Neymar traf in der 88. per herrlichem Freistoß. Nur noch zwei Tore! Die 90. Minute: Marquinhos foulte Suarez im Strafraum. ELFMETER! Neymar trat an, ließ PSG-Torwart Kevin Trapp keine Chance. 5:1! Nur noch ein Tor – und Schiedsrichter Deniz Aytekin ließ fünf Minuten nachspielen. Barça warf nun alles nach vorne, angetrieben von den 96.290 Zuschauern im Stadion (und einem Berliner im Sessel). Die letzte, finale Szene des Spiels kann ich heute blind nachzeichnen.
Die 95. Minute, Sekunden vor Schluss. Neymar stürmte mit dem Ball nach vorn, flankte noch ein Mal, ein allerletztes Mal direkt an den Fünfer der Gäste. Sergi Roberto war da und grätschte den Ball vorbei am herausstürmenden Trapp vorbei ins Tor. Da war es! Das 6:1! Und AUS! Barça stand im Viertelfinale! Was folgte, klingt meinen Nachbarn wohl noch heute in den Ohren und meinen Freunden aus den Telefonen (sorry dafür!).
Mein Moment des Jahres. Der Tag, an dem der FC Barcelona das Unmögliche schaffte. La Remontada. Die Aufholjagd.
Florian Wichert, Sportchef
Ich bin kein Köln-Fan – aber ich war ein Fan der Geschichte von Peter Stöger bei diesem Verein. Als gefühlt fünfte Wahl kam er 2013 aus Österreich, nachdem alle anderen Kandidaten abgesagt hatten oder durchgefallen waren. Keinen Cent hätte ich darauf gesetzt, dass dieser Mann auch nur eine Saison beim über lange Zeit größten Chaos-Klub Deutschlands überlebt.
Was folgte, war eine unglaubliche Geschichte. Stöger verschmolz mit dieser Stadt und dem Verein. Er führte ihn zurück nach Europa – nach 25 Jahren. Der "Effzeh" durfte auch noch beim FC Arsenal spielen, wie die Auslosung ergab. Unglaublich, diese Gänsehaut-Bilder der Fans aus London. Bis einige randalierten und alles kaputt machten.
Kaputt gemacht haben dann auch die Vereinsbosse das Fußball-Märchen rund um Stöger. Höhepunkt: Die Pressekonferenz, bei der Präsident Spinner und Geschäftsführer Wehrle den Stöger-Rauswurf erklärten und sich dabei um Kopf und Kragen redeten. Verhandlungen mit Beiersdorfer als neuer Sportchef?

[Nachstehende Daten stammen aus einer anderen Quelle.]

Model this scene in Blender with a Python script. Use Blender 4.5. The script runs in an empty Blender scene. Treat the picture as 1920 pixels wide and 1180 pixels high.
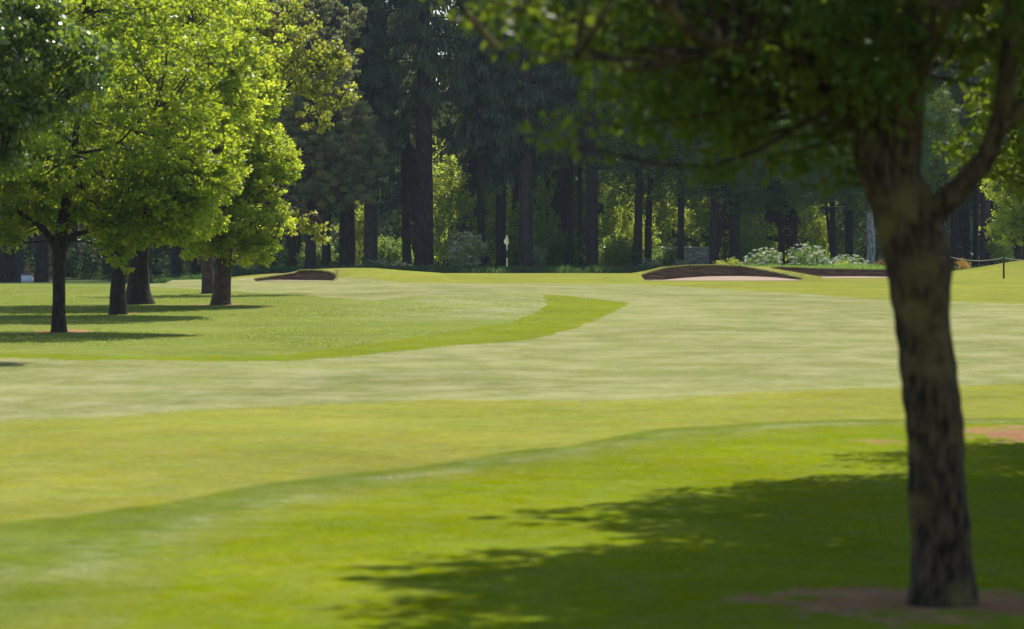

Der wolle doch vielleicht nur auf den Weihnachtsmarkt in Köln. Die gescheiterte Heldt-Verpflichtung? Alles dessen Schuld. Während im eigenen Verein gerade alles zusammenbrach. Das macht einen selbst als Nicht-Köln-Fan betroffen und sprachlos.
Der Kölner Weg mit kleinen Schritten ist kolossal gescheitert – und beweist mal wieder, dass Im Fußball ein paar Wochen Erfolglosigkeit jahrelange Aufbauarbeit zerstören können. Traurig.